You ought to resize your images for upload to be 700 pixels on the longest side. If you do it through tinypics on this site they get reduced automatically, but it's a good practice to do it yourself to 700 max. If you hosted this 1.5MB file on Flickr it's dimensions of 1600 pixels would be too large to fit on this site and would over-run the page. You also increase the risk of someone ripping your shots at a decent size and using them illegally. My edit below is 500 pixels on the long side. Can you see the difference in size between mine and your original?
Thanks Rob,
followed your advice and changed the original pic.

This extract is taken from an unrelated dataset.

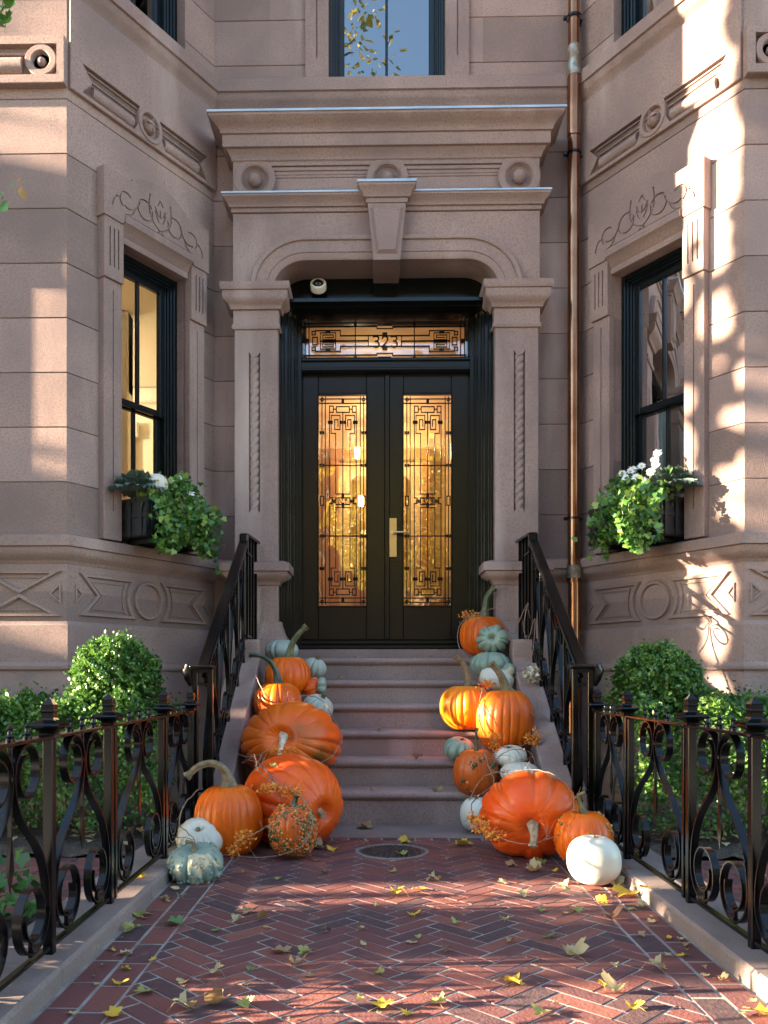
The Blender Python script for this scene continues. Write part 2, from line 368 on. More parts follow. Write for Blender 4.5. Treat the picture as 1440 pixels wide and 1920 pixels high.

Please feel free to edit any image I upload. After all I think thats the purpose of the "interactive" learning experience!!
I see your exposure was manual, with 0.25sec exposure. That's a little slow for a portrait where the subject was possibly moving. Did you have the flash off-camera, as most of the light seems to be coming from the left? The flash would fire at about 1/1000 sec but was there any other light?